Task objective »
Keep the wording of each record exactly the same when you repeat it, and leave out pictures.
>> START Task data
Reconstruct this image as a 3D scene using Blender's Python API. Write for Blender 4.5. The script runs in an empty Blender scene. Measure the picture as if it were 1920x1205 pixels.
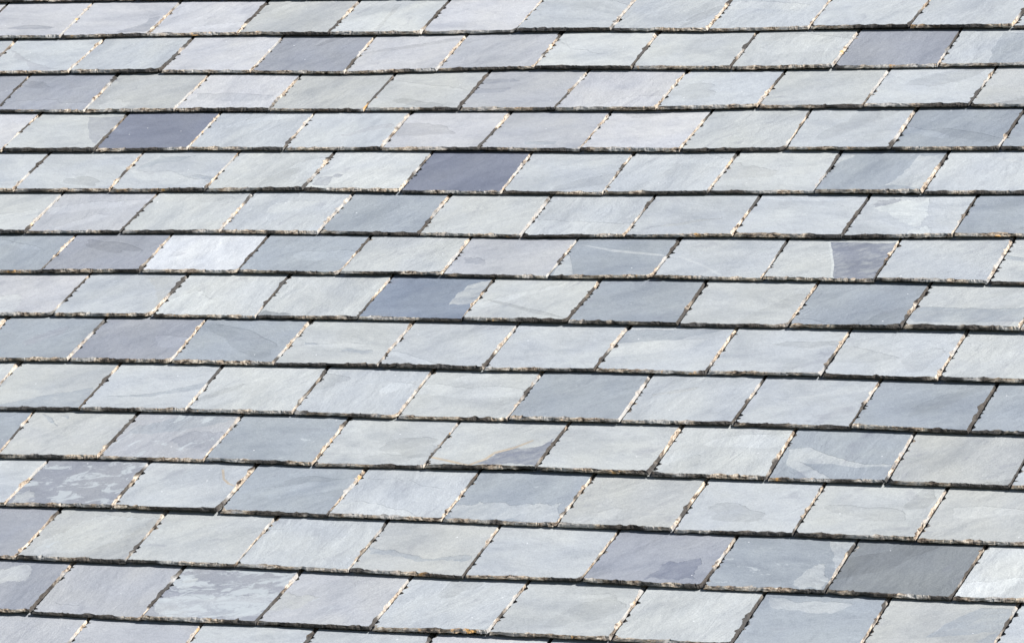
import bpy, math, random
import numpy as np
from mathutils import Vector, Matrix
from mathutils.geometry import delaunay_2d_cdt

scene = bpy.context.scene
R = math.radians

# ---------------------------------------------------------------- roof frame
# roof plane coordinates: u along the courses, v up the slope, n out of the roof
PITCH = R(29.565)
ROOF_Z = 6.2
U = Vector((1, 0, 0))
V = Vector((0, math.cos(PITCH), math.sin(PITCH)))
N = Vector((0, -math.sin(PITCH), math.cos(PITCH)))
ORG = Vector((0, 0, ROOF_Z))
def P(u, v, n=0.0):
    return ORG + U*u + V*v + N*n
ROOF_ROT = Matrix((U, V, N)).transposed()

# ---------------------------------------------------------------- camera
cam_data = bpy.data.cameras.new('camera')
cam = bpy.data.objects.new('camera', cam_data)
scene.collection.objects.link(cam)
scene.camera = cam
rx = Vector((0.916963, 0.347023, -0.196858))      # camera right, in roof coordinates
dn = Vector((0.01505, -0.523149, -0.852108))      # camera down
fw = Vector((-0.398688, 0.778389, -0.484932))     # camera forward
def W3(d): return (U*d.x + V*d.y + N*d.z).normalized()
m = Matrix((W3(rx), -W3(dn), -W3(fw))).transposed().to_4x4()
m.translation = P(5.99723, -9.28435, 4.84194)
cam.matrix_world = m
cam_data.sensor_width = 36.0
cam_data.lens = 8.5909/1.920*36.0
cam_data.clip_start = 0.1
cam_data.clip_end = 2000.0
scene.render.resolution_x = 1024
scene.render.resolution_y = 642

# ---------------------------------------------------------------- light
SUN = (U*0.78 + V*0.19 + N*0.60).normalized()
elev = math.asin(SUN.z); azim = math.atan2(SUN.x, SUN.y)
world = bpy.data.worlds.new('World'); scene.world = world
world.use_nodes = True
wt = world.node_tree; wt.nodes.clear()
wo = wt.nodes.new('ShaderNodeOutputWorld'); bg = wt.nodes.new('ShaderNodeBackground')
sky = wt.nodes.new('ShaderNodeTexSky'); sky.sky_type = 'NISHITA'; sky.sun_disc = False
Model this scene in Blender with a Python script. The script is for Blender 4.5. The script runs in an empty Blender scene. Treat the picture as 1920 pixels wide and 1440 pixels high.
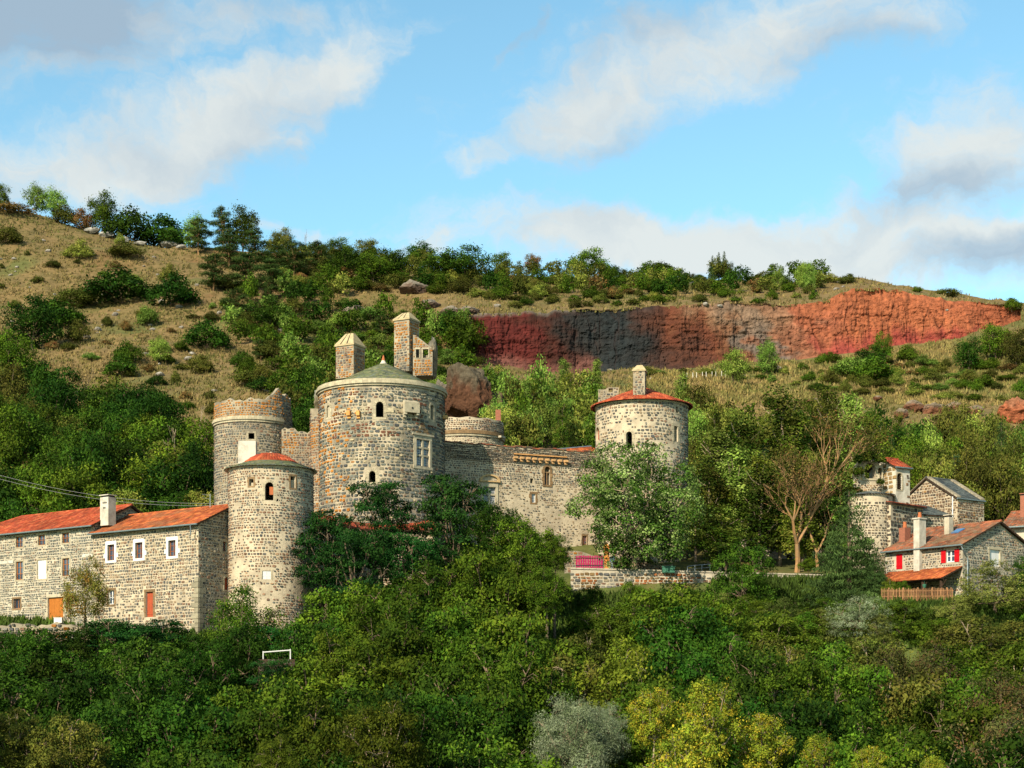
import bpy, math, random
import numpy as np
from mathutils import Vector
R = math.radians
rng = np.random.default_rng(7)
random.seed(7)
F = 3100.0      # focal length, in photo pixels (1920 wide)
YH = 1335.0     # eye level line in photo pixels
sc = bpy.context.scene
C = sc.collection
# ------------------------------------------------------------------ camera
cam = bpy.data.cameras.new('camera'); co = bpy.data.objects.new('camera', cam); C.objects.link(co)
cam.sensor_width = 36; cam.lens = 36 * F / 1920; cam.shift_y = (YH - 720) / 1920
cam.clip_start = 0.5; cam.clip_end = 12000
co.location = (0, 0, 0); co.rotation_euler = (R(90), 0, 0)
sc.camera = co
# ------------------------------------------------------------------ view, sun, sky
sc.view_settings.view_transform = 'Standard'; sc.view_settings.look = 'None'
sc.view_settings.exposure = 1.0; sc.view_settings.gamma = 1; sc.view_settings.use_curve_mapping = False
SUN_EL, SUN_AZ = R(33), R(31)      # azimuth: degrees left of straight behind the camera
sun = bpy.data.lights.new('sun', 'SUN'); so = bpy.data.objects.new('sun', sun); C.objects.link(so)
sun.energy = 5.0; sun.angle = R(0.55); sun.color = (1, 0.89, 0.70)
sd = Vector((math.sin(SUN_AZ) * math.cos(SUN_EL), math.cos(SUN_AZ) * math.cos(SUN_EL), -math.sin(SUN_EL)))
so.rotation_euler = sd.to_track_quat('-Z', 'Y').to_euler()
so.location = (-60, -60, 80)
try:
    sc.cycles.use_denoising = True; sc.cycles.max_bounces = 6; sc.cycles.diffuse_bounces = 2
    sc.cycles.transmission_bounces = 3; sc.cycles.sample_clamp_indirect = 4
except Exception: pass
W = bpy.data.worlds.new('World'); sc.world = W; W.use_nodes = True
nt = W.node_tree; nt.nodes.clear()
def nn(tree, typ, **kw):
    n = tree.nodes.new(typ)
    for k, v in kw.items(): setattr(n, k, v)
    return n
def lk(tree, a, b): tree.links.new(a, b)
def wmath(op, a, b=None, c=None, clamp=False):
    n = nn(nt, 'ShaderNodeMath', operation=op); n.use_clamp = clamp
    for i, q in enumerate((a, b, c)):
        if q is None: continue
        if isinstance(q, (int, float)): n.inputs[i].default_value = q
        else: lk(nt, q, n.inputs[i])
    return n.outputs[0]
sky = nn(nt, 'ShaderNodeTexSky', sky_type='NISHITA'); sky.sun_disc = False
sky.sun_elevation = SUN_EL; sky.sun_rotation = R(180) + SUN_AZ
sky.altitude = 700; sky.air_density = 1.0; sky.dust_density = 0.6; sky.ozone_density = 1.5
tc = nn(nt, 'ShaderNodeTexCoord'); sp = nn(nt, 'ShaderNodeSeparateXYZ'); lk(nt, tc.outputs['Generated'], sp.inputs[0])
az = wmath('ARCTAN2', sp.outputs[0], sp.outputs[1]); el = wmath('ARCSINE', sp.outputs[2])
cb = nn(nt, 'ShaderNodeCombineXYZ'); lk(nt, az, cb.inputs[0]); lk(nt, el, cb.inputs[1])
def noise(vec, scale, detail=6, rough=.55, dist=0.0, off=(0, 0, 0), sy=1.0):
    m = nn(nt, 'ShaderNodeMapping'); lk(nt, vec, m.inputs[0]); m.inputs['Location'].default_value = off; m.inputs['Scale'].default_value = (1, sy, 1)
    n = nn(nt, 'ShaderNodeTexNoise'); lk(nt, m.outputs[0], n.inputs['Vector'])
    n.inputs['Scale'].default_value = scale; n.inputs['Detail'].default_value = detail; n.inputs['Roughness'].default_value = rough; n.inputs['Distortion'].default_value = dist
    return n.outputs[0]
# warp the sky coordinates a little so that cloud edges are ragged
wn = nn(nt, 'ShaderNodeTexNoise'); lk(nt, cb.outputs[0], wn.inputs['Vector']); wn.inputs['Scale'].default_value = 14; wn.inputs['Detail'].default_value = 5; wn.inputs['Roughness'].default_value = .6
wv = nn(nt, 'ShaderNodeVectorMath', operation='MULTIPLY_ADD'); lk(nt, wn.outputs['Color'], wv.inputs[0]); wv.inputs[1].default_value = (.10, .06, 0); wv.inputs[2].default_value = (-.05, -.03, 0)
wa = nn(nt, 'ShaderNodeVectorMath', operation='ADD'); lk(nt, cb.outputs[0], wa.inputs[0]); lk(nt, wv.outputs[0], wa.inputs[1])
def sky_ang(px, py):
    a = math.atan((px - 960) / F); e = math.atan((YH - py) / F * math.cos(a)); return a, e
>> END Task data
Answer for this exercise »
Reconstruct this image as a 3D scene using Blender's Python API. Write for Blender 4.5. The script runs in an empty Blender scene. Measure the picture as if it were 1920x1205 pixels.
import bpy, math, random
import numpy as np
from mathutils import Vector, Matrix
from mathutils.geometry import delaunay_2d_cdt

scene = bpy.context.scene
R = math.radians

# ---------------------------------------------------------------- roof frame
# roof plane coordinates: u along the courses, v up the slope, n out of the roof
PITCH = R(29.565)
ROOF_Z = 6.2
U = Vector((1, 0, 0))
V = Vector((0, math.cos(PITCH), math.sin(PITCH)))
N = Vector((0, -math.sin(PITCH), math.cos(PITCH)))
ORG = Vector((0, 0, ROOF_Z))
def P(u, v, n=0.0):
    return ORG + U*u + V*v + N*n
ROOF_ROT = Matrix((U, V, N)).transposed()

# ---------------------------------------------------------------- camera
cam_data = bpy.data.cameras.new('camera')
cam = bpy.data.objects.new('camera', cam_data)
scene.collection.objects.link(cam)
scene.camera = cam
rx = Vector((0.916963, 0.347023, -0.196858))      # camera right, in roof coordinates
dn = Vector((0.01505, -0.523149, -0.852108))      # camera down
fw = Vector((-0.398688, 0.778389, -0.484932))     # camera forward
def W3(d): return (U*d.x + V*d.y + N*d.z).normalized()
m = Matrix((W3(rx), -W3(dn), -W3(fw))).transposed().to_4x4()
m.translation = P(5.99723, -9.28435, 4.84194)
cam.matrix_world = m
cam_data.sensor_width = 36.0
cam_data.lens = 8.5909/1.920*36.0
cam_data.clip_start = 0.1
cam_data.clip_end = 2000.0
scene.render.resolution_x = 1024
scene.render.resolution_y = 642

# ---------------------------------------------------------------- light
SUN = (U*0.78 + V*0.19 + N*0.60).normalized()
elev = math.asin(SUN.z); azim = math.atan2(SUN.x, SUN.y)
world = bpy.data.worlds.new('World'); scene.world = world
world.use_nodes = True
wt = world.node_tree; wt.nodes.clear()
wo = wt.nodes.new('ShaderNodeOutputWorld'); bg = wt.nodes.new('ShaderNodeBackground')
sky = wt.nodes.new('ShaderNodeTexSky'); sky.sky_type = 'NISHITA'; sky.sun_disc = False
Model this scene in Blender with a Python script. The script is for Blender 4.5. The script runs in an empty Blender scene. Treat the picture as 1920 pixels wide and 1440 pixels high.
import bpy, math, random
import numpy as np
from mathutils import Vector
R = math.radians
rng = np.random.default_rng(7)
random.seed(7)
F = 3100.0      # focal length, in photo pixels (1920 wide)
YH = 1335.0     # eye level line in photo pixels
sc = bpy.context.scene
C = sc.collection
# ------------------------------------------------------------------ camera
cam = bpy.data.cameras.new('camera'); co = bpy.data.objects.new('camera', cam); C.objects.link(co)
cam.sensor_width = 36; cam.lens = 36 * F / 1920; cam.shift_y = (YH - 720) / 1920
cam.clip_start = 0.5; cam.clip_end = 12000
co.location = (0, 0, 0); co.rotation_euler = (R(90), 0, 0)
sc.camera = co
# ------------------------------------------------------------------ view, sun, sky
sc.view_settings.view_transform = 'Standard'; sc.view_settings.look = 'None'
sc.view_settings.exposure = 1.0; sc.view_settings.gamma = 1; sc.view_settings.use_curve_mapping = False
SUN_EL, SUN_AZ = R(33), R(31)      # azimuth: degrees left of straight behind the camera
sun = bpy.data.lights.new('sun', 'SUN'); so = bpy.data.objects.new('sun', sun); C.objects.link(so)
sun.energy = 5.0; sun.angle = R(0.55); sun.color = (1, 0.89, 0.70)
sd = Vector((math.sin(SUN_AZ) * math.cos(SUN_EL), math.cos(SUN_AZ) * math.cos(SUN_EL), -math.sin(SUN_EL)))
so.rotation_euler = sd.to_track_quat('-Z', 'Y').to_euler()
so.location = (-60, -60, 80)
try:
    sc.cycles.use_denoising = True; sc.cycles.max_bounces = 6; sc.cycles.diffuse_bounces = 2
    sc.cycles.transmission_bounces = 3; sc.cycles.sample_clamp_indirect = 4
except Exception: pass
W = bpy.data.worlds.new('World'); sc.world = W; W.use_nodes = True
nt = W.node_tree; nt.nodes.clear()
def nn(tree, typ, **kw):
    n = tree.nodes.new(typ)
    for k, v in kw.items(): setattr(n, k, v)
    return n
def lk(tree, a, b): tree.links.new(a, b)
def wmath(op, a, b=None, c=None, clamp=False):
    n = nn(nt, 'ShaderNodeMath', operation=op); n.use_clamp = clamp
    for i, q in enumerate((a, b, c)):
        if q is None: continue
        if isinstance(q, (int, float)): n.inputs[i].default_value = q
        else: lk(nt, q, n.inputs[i])
    return n.outputs[0]
sky = nn(nt, 'ShaderNodeTexSky', sky_type='NISHITA'); sky.sun_disc = False
sky.sun_elevation = SUN_EL; sky.sun_rotation = R(180) + SUN_AZ
sky.altitude = 700; sky.air_density = 1.0; sky.dust_density = 0.6; sky.ozone_density = 1.5
tc = nn(nt, 'ShaderNodeTexCoord'); sp = nn(nt, 'ShaderNodeSeparateXYZ'); lk(nt, tc.outputs['Generated'], sp.inputs[0])
az = wmath('ARCTAN2', sp.outputs[0], sp.outputs[1]); el = wmath('ARCSINE', sp.outputs[2])
cb = nn(nt, 'ShaderNodeCombineXYZ'); lk(nt, az, cb.inputs[0]); lk(nt, el, cb.inputs[1])
def noise(vec, scale, detail=6, rough=.55, dist=0.0, off=(0, 0, 0), sy=1.0):
    m = nn(nt, 'ShaderNodeMapping'); lk(nt, vec, m.inputs[0]); m.inputs['Location'].default_value = off; m.inputs['Scale'].default_value = (1, sy, 1)
    n = nn(nt, 'ShaderNodeTexNoise'); lk(nt, m.outputs[0], n.inputs['Vector'])
    n.inputs['Scale'].default_value = scale; n.inputs['Detail'].default_value = detail; n.inputs['Roughness'].default_value = rough; n.inputs['Distortion'].default_value = dist
    return n.outputs[0]
# warp the sky coordinates a little so that cloud edges are ragged
wn = nn(nt, 'ShaderNodeTexNoise'); lk(nt, cb.outputs[0], wn.inputs['Vector']); wn.inputs['Scale'].default_value = 14; wn.inputs['Detail'].default_value = 5; wn.inputs['Roughness'].default_value = .6
wv = nn(nt, 'ShaderNodeVectorMath', operation='MULTIPLY_ADD'); lk(nt, wn.outputs['Color'], wv.inputs[0]); wv.inputs[1].default_value = (.10, .06, 0); wv.inputs[2].default_value = (-.05, -.03, 0)
wa = nn(nt, 'ShaderNodeVectorMath', operation='ADD'); lk(nt, cb.outputs[0], wa.inputs[0]); lk(nt, wv.outputs[0], wa.inputs[1])
def sky_ang(px, py):
    a = math.atan((px - 960) / F); e = math.atan((YH - py) / F * math.cos(a)); return a, e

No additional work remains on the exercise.